Some of the widows and widowers of the 4,100 New York victims of the September 11 terrorist attack are fighting to get charitable relief, but distribution efforts in Washington are under control, say officials with several relief efforts.
Military preparedness, a more "manageable" caseload and an Oklahoma City-style process for handling survivors' needs were cited as reasons for why donations for the 189 victims of the Pentagon attack were being distributed quickly and efficiently.
On Sunday, the New York Times reported that many bereaved spouses were "bouncing from one bureaucracy to the next," trying to obtain charitable relief. The story said that charities, new and old, were wrestling with huge outlays of cash, incomplete lists of victims and required paperwork.

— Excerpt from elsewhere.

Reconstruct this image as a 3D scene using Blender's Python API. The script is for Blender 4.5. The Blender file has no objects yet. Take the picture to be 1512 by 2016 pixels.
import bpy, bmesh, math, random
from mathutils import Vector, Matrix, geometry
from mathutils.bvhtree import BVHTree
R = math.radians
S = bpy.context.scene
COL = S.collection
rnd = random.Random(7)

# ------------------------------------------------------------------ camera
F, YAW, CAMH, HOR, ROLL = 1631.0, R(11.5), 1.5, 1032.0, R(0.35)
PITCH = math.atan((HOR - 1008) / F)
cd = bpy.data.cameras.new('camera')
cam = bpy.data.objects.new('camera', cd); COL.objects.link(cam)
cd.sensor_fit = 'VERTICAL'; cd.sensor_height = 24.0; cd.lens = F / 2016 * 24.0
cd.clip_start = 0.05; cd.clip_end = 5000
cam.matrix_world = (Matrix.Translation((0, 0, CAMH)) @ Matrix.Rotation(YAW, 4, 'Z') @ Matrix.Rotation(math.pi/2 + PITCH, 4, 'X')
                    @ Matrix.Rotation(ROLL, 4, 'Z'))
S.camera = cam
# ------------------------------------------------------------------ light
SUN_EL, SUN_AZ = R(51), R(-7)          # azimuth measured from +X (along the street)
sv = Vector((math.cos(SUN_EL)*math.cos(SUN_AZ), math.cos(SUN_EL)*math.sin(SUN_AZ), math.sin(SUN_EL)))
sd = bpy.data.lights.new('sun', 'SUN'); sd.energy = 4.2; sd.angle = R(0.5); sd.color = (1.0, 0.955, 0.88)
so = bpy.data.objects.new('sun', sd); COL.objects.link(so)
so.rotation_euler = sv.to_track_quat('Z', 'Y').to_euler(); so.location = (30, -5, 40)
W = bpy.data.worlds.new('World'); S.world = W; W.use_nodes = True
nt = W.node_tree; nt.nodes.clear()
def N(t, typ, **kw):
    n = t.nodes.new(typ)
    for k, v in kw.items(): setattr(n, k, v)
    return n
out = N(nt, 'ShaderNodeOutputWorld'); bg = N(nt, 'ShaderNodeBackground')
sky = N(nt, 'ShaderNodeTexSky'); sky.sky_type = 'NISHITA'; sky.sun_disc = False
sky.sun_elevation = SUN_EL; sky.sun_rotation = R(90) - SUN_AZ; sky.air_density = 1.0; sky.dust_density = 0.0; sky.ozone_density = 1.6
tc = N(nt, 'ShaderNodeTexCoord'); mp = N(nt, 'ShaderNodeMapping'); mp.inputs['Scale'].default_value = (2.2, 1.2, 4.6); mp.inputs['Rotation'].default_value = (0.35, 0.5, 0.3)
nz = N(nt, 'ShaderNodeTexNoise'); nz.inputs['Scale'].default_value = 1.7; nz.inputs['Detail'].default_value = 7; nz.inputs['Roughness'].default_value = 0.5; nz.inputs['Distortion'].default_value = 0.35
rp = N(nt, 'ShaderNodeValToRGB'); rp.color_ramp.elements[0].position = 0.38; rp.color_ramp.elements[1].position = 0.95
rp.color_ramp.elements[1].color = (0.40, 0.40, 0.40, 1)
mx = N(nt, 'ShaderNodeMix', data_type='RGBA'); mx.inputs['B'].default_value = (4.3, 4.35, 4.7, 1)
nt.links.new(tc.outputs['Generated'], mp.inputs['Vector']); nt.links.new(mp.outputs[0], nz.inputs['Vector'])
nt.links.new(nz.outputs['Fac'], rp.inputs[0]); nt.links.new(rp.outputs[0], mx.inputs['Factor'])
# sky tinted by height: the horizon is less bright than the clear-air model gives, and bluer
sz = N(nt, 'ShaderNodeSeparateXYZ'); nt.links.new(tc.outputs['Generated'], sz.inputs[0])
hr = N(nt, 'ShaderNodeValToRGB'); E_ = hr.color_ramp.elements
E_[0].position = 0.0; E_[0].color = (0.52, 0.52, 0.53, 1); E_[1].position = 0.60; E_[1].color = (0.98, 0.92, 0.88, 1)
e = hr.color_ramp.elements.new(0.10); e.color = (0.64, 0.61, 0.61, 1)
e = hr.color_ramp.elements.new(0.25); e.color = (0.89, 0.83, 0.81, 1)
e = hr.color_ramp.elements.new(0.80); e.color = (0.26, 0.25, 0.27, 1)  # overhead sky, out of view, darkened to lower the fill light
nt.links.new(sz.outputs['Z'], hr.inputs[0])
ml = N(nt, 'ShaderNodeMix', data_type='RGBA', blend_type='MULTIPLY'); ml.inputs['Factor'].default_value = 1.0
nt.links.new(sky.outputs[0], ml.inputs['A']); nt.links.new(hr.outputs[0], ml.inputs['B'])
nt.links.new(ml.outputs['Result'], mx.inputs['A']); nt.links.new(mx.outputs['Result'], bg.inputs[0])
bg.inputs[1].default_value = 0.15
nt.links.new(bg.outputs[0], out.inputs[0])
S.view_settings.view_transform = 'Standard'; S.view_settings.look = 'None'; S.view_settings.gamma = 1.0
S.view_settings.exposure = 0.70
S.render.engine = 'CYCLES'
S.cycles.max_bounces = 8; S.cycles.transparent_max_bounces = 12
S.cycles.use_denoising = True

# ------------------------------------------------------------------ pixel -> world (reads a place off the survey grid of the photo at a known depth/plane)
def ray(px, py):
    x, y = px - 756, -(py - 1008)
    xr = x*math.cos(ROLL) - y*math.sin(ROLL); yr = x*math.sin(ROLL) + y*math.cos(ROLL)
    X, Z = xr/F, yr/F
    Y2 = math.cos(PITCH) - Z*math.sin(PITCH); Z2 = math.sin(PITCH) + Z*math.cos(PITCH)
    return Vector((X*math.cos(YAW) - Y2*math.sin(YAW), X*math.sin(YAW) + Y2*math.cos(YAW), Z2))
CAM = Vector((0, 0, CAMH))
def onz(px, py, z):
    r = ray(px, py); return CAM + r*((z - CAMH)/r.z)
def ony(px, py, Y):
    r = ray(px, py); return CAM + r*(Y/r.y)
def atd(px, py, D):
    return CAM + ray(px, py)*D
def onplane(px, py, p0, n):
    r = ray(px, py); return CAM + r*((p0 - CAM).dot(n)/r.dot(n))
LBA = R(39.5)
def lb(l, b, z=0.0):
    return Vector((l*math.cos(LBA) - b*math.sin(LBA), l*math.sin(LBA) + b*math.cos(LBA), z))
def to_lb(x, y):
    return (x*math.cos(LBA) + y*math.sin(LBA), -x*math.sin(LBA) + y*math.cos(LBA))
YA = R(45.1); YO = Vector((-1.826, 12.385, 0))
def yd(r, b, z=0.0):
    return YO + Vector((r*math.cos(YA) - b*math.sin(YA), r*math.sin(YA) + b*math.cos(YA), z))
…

In Washington, relief organizations realized that "this is a job that's bigger than any one of us," said Tony de Cristofaro, spokesman for the United Way of the National Capital Area.
The resulting collaboration "has helped us get money on the streets turn generosity into services much faster than they have in New York," he said. "They're just handcuffed by the scope of the problems up there."
Last week, the Capital Area United Way's September 11th Fund made one of the biggest outlays of funds $834,000 to 13 nonprofit groups that have been giving direct cash and emergency services to victims' families.
The rest of this September 11th Fund around $600,000 after a donation is sent to the sister fund in New York is likely to be distributed by the end of November to nonprofits that will provide for the long-term needs of families, said Mr. de Cristofaro.
Robyn Kehoe, spokeswoman for the Federal Employee Education and Assistance Fund, said $220,000 of its $1.25 million relief fund has been distributed to 36 families or 200 persons so far. Federal employees' families must seek aid and more money will be given if requested, she said. Any leftover funds will go for scholarships for victims' families.
The Army Emergency Relief program, which serves active-duty and retired Army personnel and their families, has distributed less than $100,000 of about $700,000 in its Pentagon Victims Fund, said Col. Greg Mason, deputy director for finance for the program.
However, "we've met every request we've gotten," and letters have been sent out to all known eligible families about the fund, he said. Once immediate needs have been met, money will be directed to educational scholarships.
Americans may not understand that charitable relief groups have to follow certain rules, added Col. Mason. "If people think that their money is going directly from their pocket through our pocket into a victim's pocket, they're sadly mistaken because it can't work that way. The laws and policies of the IRS don't permit that."
Americans may also not realize that some relief funds are intended for future needs.
Shortly after September 11, Washington relief groups called on Oklahoma City experts who handled that city's bombing, and devised a similar kind of plan, said Terri Freeman, president of the Community Foundation for the National Capital Region. One recommendation was to set up a fund for long-term needs to give families "their lives back as best as they could," she said.
The foundation's Survivor's Fund now totals around $11 million and the first distributions won't begin until late November, she said. But families can contact the Northern Virginia Family Service, at 866/994-HOPE or visit www.nvfs.org, to get a case worker and start the process for services.
In other relief-related news yesterday:
The American Red Cross said it was no longer accepting donations for September 11 relief.
Sen. Charles E. Grassley, Iowa Republican, asked the Department of Justice, Federal Trade Commission, Internal Revenue Service, Federal Emergency Management Agency and the attorneys general of New York and Virginia for an accounting of their charitable oversight by Nov. 16.